Un subproducto que, de mantenerse, puede ser alentador para encauzar ese rol re-instituyente de las mayorías populares es la apertura y la trasversalidad demostradas por el Partido Justicialista en las horas posteriores a conocerse el fallo. La convocatoria a gobernadores e intendentes, partidos políticos, sindicatos, movimientos productivos, organizaciones sociales y agentes de la política internacional para discutir el perfil de la estrategia a seguir, implica, por una parte, ensanchar el campo de ideas en debate. Por otra parte, predispone mejor a todos los actores, los acerca, los hace sentir parte y centrar la energía en el proyecto compartido y no en la crítica interna. 

Que la reinauguración de este método de convocatoria, escucha y diálogo no se agote en la resolución de la emergencia, sino que se mantenga en el proceso de construcción política y futura gestión de gobierno. 

Es necesario que el ámbito político material sea sentido como un espacio de todos. Lo cual de ninguna manera significa ceder la conducción de la etapa. Ni diluir los contundentes planteos que se necesitan, en la nebulosa de una idea amorfa de unidad que, bajo la conocida excusa de que cuanto más amplia la lista de apellidos mejor, nos haga perder intensidad.    

Esto último es ese “malmenorismo” en el que no podemos volver a caer, porque en ese fallido recae –precisamente- parte de la responsabilidad de haber llegado hasta aquí. 

En América Latina vivimos en países extremadamente ricos, y sin embargo atrapados en un círculo vicioso de desigualdad y pobreza, enmascarado –colonización cultural mediante- por el argumento de que se trata del sistema que garantiza la libertad. 

La democracia vigente es una ilusión, una retórica, una apariencia, y por lo tanto, una trampa.
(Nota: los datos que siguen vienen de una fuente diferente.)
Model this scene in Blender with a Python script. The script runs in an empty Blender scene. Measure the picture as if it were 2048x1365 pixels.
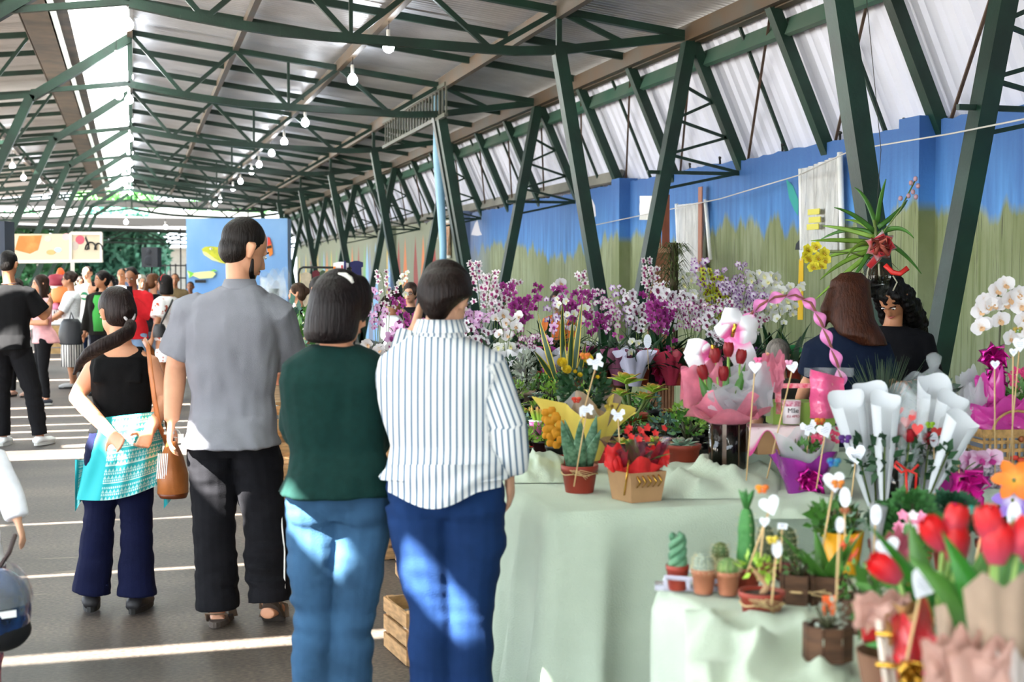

No habrá democracia verdadera mientras no se remuevan las caducas estructuras de poder que impiden que la misma sirva efectivamente a los intereses de las mayorías postergadas.
Esto implica que, mientras las derechas van por las reformas laboral y previsional para restringir derechos y ampliar la ganancia del capital, el campo nacional y popular debe promover la reforma del sistema financiero, la reforma y simplificación del sistema tributario, la transformación del modelo agropecuario para garantizar la soberanía y la seguridad alimentaria de las y los argentinos, la participación estatal mayoritaria en la explotación de nuestros recursos estratégicos como palanca del desarrollo y la industrialización del país, y una profunda reestructuración del sistema judicial. En este aspecto, el ejemplo de México es elocuente. Es quizás la única democracia que goza de credibilidad, y en ello juega un papel preponderante que haya planteado la reforma judicial.

Estas consignas, que en el marco de la ampliación de la agenda de las derechas parecerían extremas, no son otras que las contempladas años atrás en el Modelo argentino para el proyecto nacional del General Perón, y en los programas de La Falda y Huerta Grande del movimiento obrero argentino.

El hecho de iniciar una nueva etapa política requiere, además, de un aprendizaje que nos lleve a no repetir los errores del pasado reciente, que son frescos y están muy en evidencia. 
Por último, está comprobado que estos lineamientos, que constituyen el gran desafío para recuperar la legitimidad de la política, no se lograrán si optáramos, una vez más, por el mal menor.